優れた目利き技術で選ばれた牛肉を、手間をかけて最適な状態で熟成し、Tボーン・ステーキというスタイルで提供するステーキ。そんなピーター・ルーガーのステーキは、味にうるさいニューヨーカーに愛され続け、1984年から今日に至るまで、「ザガットサーベイ」で「ニューヨークNo.1ステーキハウス」の評価を得続けています。
東京店での挑戦
これまで、海外はおろか、マンハッタンにすら進出してこなかったピーター・ルーガー。それは、ファミリーオーナーが大切にしてきたステーキへのこだわりは、彼らにしか守れないと感じていたからです。しかし、若い世代のダニエルとデビッドは、同じ価値観を持ったパートナーを探せば、ブランドの可能性を広げられると考えました。

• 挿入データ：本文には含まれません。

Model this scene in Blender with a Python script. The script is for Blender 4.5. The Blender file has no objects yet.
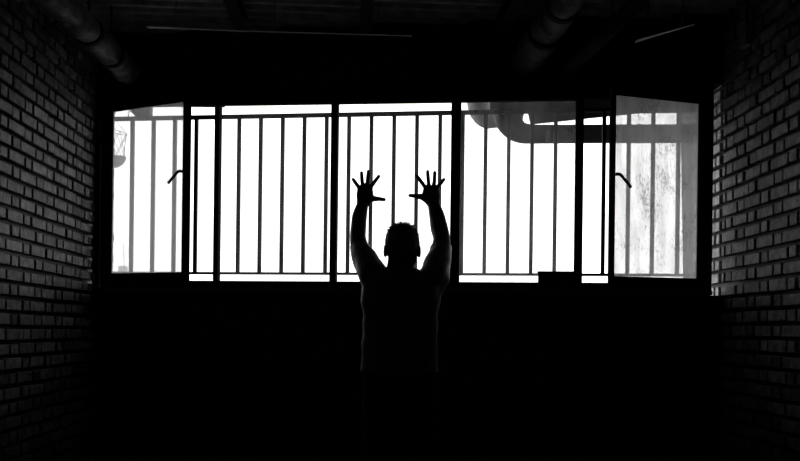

2016年、ダニエルとデビッドは初めて日本の地を踏み、ニューヨークにも負けず劣らない東京のダイニングシーンに感動します。その後2年以上の期間をかけて、彼らは東京の外食マーケットの分析を行い、ピーター・ルーガーの価値観を共有できるパートナーを探し続けました。そして、彼らが信頼できると決断し、パートナーとして選んだのがワンダーテーブルだったのです。ワンダーテーブルは、すでに「バルバッコア」「ロウリーズ・ザ・プライムリブ」、「ユニオン スクエア トウキョウ」などの海外ブランドを日本で展開しており、その経験と実績が彼らの心を動かしたのだと思います。
ライセンス契約締結後、最大の課題は出店地の選定とデザインコンセプトの決定でした。マンハッタンからウイリアムバーグズブリッジを渡って、ピーター・ルーガーのあるブルックリンに向かう。そんな雰囲気を感じられる場所として選ばれたのが、恵比寿ガーデンプレイスの隣ある建物でした。煉瓦外壁の外観は、まさにブルックリンの本店を彷彿させます。

内装のデザインコンセプトについては、ブルックリンにある本店のイメージにはこだわらず、新しいピーター・ルーガーのスタイルを構築することとなりました。既存建物の2階と3階の吹き抜け構造を活かし、ブルックリン風のインダストリアルな雰囲気を醸し出した劇場スタイルのレイアウトとなっています。

メインダイニングの2階は、オープンキッチンの臨場感が感じられるフロアとし、3階はやや落ち着いた雰囲気でお食事を楽しめるフロアとしました。2階と3階には、それぞれ10名様でご利用いただける個室もご用意しました。1階にはウエイティングバーと8名様でご利用いただける4部屋の個室をご用意したほか、ピーター・ルーガーで使用しているステーキやハンバーグの生肉や各種グッズを販売するブティックも設けました。
今後、東京店では、まずは本店と同じ味と品質のステーキを提供することに最も注力します。1階に設けた30坪の熟成庫で、10トンの厳選された牛肉をドライエイジし、本店と同じ焼き方で最高のステーキをご提供します。そして、ピーター・ルーガーには欠かせない、自信に満ちたフレンドリーな接客ができるスタッフ陣を育てることで、130年のブランドの歴史に新たな1ページを加えていきます。